No combate às drogas ilícitas vamos de mal a bem pior. Até quando
insistiremos nesse autoengano policialesco-repressivo-ridículo que
corrompe a sociedade e abarrota as cadeias do país?
Faço essa observação, leitor, porque será votado na Câmara um projeto de
lei que endurece ainda mais as penas impostas a usuários e traficantes.
Em primeiro lugar, não sejamos ingênuos, a linha que separa essas duas
categorias é para lá de nebulosa: quem usa, trafica. O universitário de
família privilegiada compra droga só para ele? O menino da periferia
resiste à tentação de vender uma parcela da encomenda, para diminuir o
custo de sua parte? Como amealha recursos o craqueiro da sarjeta que tem
por princípio não roubar nem pedir esmola?
Nas ruas, quem decide como enquadrar o portador de droga apanhado em
flagrante é o policial. Entre o universitário branco de boas posses e o
mulato do Capão Redondo você consegue adivinhar quem irá preso como
traficante?
Embora considerada tolerante, a legislação vigente desde 2006 agravou a
situação das cadeias. Naquele ano, foram presos por tráfico 47 mil
pessoas, que correspondiam a 14% do total de presos no país. Em 2010,
esse número saltou para 106 mil, ou 21% do total.
O projeto a ser votado propõe várias ações controversas, para dizer o mínimo.
Entre elas, a ênfase descabida na internação compulsória, enquanto os
estudos mostram que o acompanhamento ambulatorial é a estratégia mais
importante para a reinserção familiar e social dos dependentes.
Isolá-los só se justifica nos casos extremos em que existe risco de
morte.
O projeto propõe uma classificação surrealista das drogas de acordo com
sua capacidade de causar dependência, segundo a qual alguém surpreendido
com crack seria condenado a pena mais longa do que se carregasse
maconha.
No passado, os americanos adotaram lei semelhante, que condenava o
vendedor de crack a passar mais tempo na cadeia do que o traficante de
cocaína em pó. As contestações judiciais e os problemas práticos foram
de tal ordem que a lei foi revogada, há mais de dez anos.
O projeto reserva atenção especial à criação de um incrível "cadastro
nacional de usuários". No artigo 16, afirma que "instituições de ensino
deverão preencher ficha de notificação, suspeita ou confirmação de uso e
dependência de drogas e substâncias entorpecentes para fins de
registro, estudo de caso e adoção de medidas legais".
Nossos professores serão recrutados como delatores dos alunos para os
quais deveriam servir de exemplo?

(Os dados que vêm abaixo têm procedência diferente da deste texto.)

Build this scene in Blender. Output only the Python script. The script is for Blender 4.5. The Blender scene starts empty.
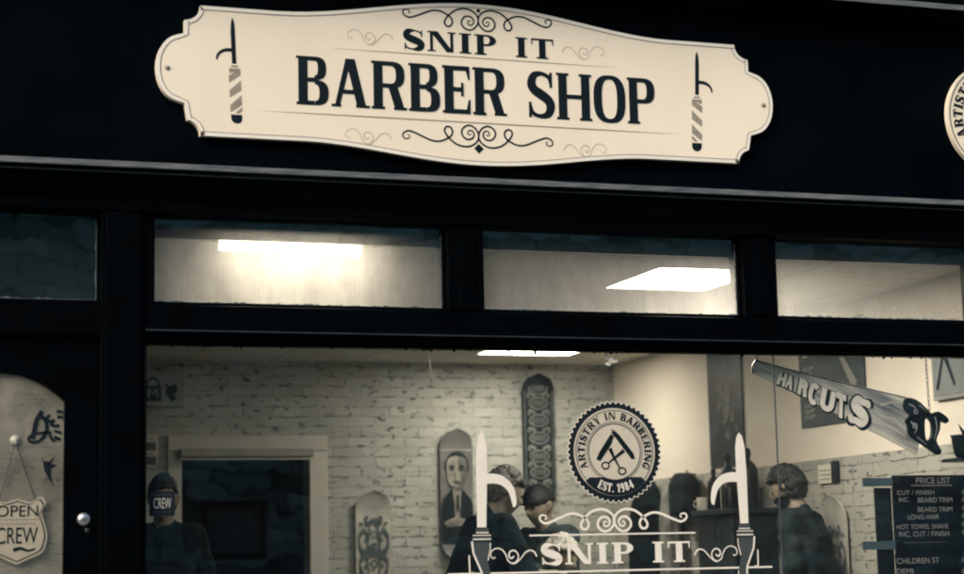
import bpy, bmesh, math, random
from mathutils import Vector, Matrix
random.seed(7)
SC = bpy.context.scene
COL = SC.collection
R = math.radians

# ------------------------------------------------------------------ helpers
WL = {}          # world location of every parent object


def wl(o):
    return WL.get(o.name, Vector((0, 0, 0))) if o else Vector((0, 0, 0))


def tag(o, label=None, cat=None, group=None, kind=None):
    if label: o['label'] = label
    if cat: o['category'] = cat
    if group: o['group'] = group
    if kind: o['kind'] = kind
    return o


def thing(name, loc, label, cat, group=None):
    o = bpy.data.objects.new(name, None)
    o.empty_display_size = .05
    COL.objects.link(o)
    o.location = loc
    WL[o.name] = Vector(loc)
    return tag(o, label, cat, group)


def link(name, me, mat, parent=None, smooth=False):
    o = bpy.data.objects.new(name, me)
    COL.objects.link(o)
    if mat: 
        me.materials.clear(); me.materials.append(mat)
    if parent:
        o.parent = parent
    WL[o.name] = wl(parent).copy()
    if smooth:
        for p in me.polygons: p.use_smooth = True
    return o


class MB:
    """collects shapes in world coordinates, links them as one mesh object"""
    def __init__(s): s.v = []; s.f = []

    def poly(s, pts):
        n = len(s.v); s.v += [tuple(p) for p in pts]; s.f.append(list(range(n, n + len(pts)))); return s

    def box(s, x0, x1, y0, y1, z0, z1):
        n = len(s.v)
        s.v += [(x0, y0, z0), (x1, y0, z0), (x1, y1, z0), (x0, y1, z0), (x0, y0, z1), (x1, y0, z1), (x1, y1, z1), (x0, y1, z1)]
        for q in ((3, 2, 1, 0), (4, 5, 6, 7), (0, 1, 5, 4), (1, 2, 6, 5), (2, 3, 7, 6), (3, 0, 4, 7)): s.f.append([n + i for i in q])
        return s

    def prism(s, pts, y0, y1, axis='y'):
        """extrude a simple (x, z) outline between two depths (y) or a (y, z) outline between two x"""
        n = len(s.v); k = len(pts)
        for d in (y0, y1):
            for a, b in pts:
                s.v.append((a, d, b) if axis == 'y' else ((d, a, b) if axis == 'x' else (a, b, d)))
        s.f.append(list(range(n, n + k))); s.f.append(list(range(n + 2 * k - 1, n + k - 1, -1)))
        for i in range(k):
            j = (i + 1) % k
            s.f.append([n + i, n + k + i, n + k + j, n + j])
        return s

    def sheet(s, polys, frame):
        """polygons of a flat graphic; frame(u, v, k) puts them in the world, each a hair above the last"""
        for k, p in enumerate(polys):
            s.poly([frame(u, v, k) for u, v in p])
        return s

    def tube(s, pts, r, n=8, rs=None):
        pts = [Vector(p) for p in pts]; base = len(s.v)
        for i, p in enumerate(pts):
            a = pts[max(i - 1, 0)]; b = pts[min(i + 1, len(pts) - 1)]
            t = (b - a).normalized() if (b - a).length > 1e-9 else Vector((0, 0, 1))
            u = t.cross(Vector((0, 0, 1)) if abs(t.z) < .9 else Vector((1, 0, 0))).normalized(); w = t.cross(u)
            rr = rs[i] if rs else r
            for q in range(n):
                an = 2 * math.pi * q / n
                s.v.append(tuple(p + (u * math.cos(an) + w * math.sin(an)) * rr))
        for i in range(len(pts) - 1):
            for q in range(n):
                q2 = (q + 1) % n
                s.f.append([base + i * n + q, base + i * n + q2, base + (i + 1) * n + q2, base + (i + 1) * n + q])
        s.f.append([base + q for q in range(n)][::-1]); s.f.append([base + (len(pts) - 1) * n + q for q in range(n)])
        return s

    def lathe(s, c, prof, n=20, axis='z'):
        base = len(s.v); c = Vector(c)
        for r, h in prof:
            for q in range(n):
                an = 2 * math.pi * q / n; a, b = r * math.cos(an), r * math.sin(an)
                s.v.append(tuple(c + (Vector((a, b, h)) if axis == 'z' else (Vector((a, h, b)) if axis == 'y' else Vector((h, a, b))))))
        m = len(prof)
        for i in range(m - 1):
            for q in range(n):
                q2 = (q + 1) % n
                s.f.append([base + i * n + q, base + i * n + q2, base + (i + 1) * n + q2, base + (i + 1) * n + q])
        s.f.append([base + q for q in range(n)][::-1]); s.f.append([base + (m - 1) * n + q for q in range(n)])
        return s

    def build(s, name, mat, parent=None, smooth=False, bevel=0, fix=True):
        me = bpy.data.meshes.new(name); off = wl(parent)
        me.from_pydata([tuple(Vector(v) - off) for v in s.v], [], s.f)
        if fix:
            bm = bmesh.new(); bm.from_mesh(me); bmesh.ops.recalc_face_normals(bm, faces=bm.faces); bm.to_mesh(me); bm.free()
        me.update()
        o = link(name, me, mat, parent, smooth)
        if bevel:
            m = o.modifiers.new('bevel', 'BEVEL'); m.width = bevel; m.segments = 2; m.limit_method = 'ANGLE'
        return o


# ------------------------------------------------------------------ materials
MATS = {}


def nodes_of(m):
    m.use_nodes = True
    return m.node_tree.nodes, m.node_tree.links


def paint(name, col, rough=.6, spec=.3, metal=0., var=.12, scale=6., bump=0., bscale=40., stretch=(1, 1, 1), col2=None, coat=0):
    """principled surface whose colour wanders a little with two octaves of noise, as worn or printed things do"""
    if name in MATS: return MATS[name]
    m = bpy.data.materials.new(name); N, L = nodes_of(m); b = N['Principled BSDF']
    b.inputs['Roughness'].default_value = rough; b.inputs['Metallic'].default_value = metal
    b.inputs['Specular IOR Level'].default_value = spec
    b.inputs['Coat Weight'].default_value = coat
    tc = N.new('ShaderNodeTexCoord'); mp = N.new('ShaderNodeMapping'); mp.inputs['Scale'].default_value = stretch
    L.new(tc.outputs['Object'], mp.inputs['Vector'])
    nz = N.new('ShaderNodeTexNoise'); nz.inputs['Scale'].default_value = scale; nz.inputs['Detail'].default_value = 6
    L.new(mp.outputs[0], nz.inputs['Vector'])
    cr = N.new('ShaderNodeValToRGB'); e = cr.color_ramp.elements
    e[0].position = .3; e[1].position = .7
    c2 = col2 or tuple(min(1, c * (1 + var)) for c in col)
    e[0].color = (*[c * (1 - var) for c in col], 1) if not col2 else (*col, 1); e[1].color = (*c2, 1)
    L.new(nz.outputs['Fac'], cr.inputs[0]); L.new(cr.outputs[0], b.inputs['Base Color'])
    if bump:
        n2 = N.new('ShaderNodeTexNoise'); n2.inputs['Scale'].default_value = bscale; n2.inputs['Detail'].default_value = 4
        L.new(mp.outputs[0], n2.inputs['Vector'])
        bp = N.new('ShaderNodeBump'); bp.inputs['Strength'].default_value = bump; bp.inputs['Distance'].default_value = .01
        L.new(n2.outputs['Fac'], bp.inputs['Height']); L.new(bp.outputs[0], b.inputs['Normal'])
    MATS[name] = m
    return m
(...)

Os colégios mais caros entregarão os
meninos que fumam maconha para inclusão no cadastro nacional e "adoção
de medidas legais"?
O mais grave, entretanto, é o endurecimento das penas. Segundo a lei
atual, a pena mínima para o fornecedor clássico é de cinco anos; o novo
projeto propõe oito anos. Os que forem apanhados com equipamento
utilizado no preparo de drogas, apenados com três a dez anos na
legislação de hoje, passariam a cumprir de oito a 20 anos. As penas
atuais de dois a seis anos dos informantes que trabalham para grupos de
traficantes, seriam ampliadas para seis a dez anos. E por aí vai.
Enquanto um assassino covarde responde ao processo em liberdade, quem é preso com droga o faz em regime fechado.
Não quero entrar na discussão de quanto tempo um traficante merece
passar na cadeia, estou interessado em saber quanto vamos gastar para
enjaulá-los.
Vejam o exemplo do Estado de São Paulo, que conta com 150 penitenciárias
e 171 cadeias públicas. Apenas para reduzir a absurda superlotação
atual deveríamos construir mais 93 penitenciárias.
Se levarmos em conta que são efetuadas cerca de 120 prisões por dia,
enquanto o número de libertações diárias é de apenas cem, concluímos que
é necessário construir dois presídios novos a cada três meses.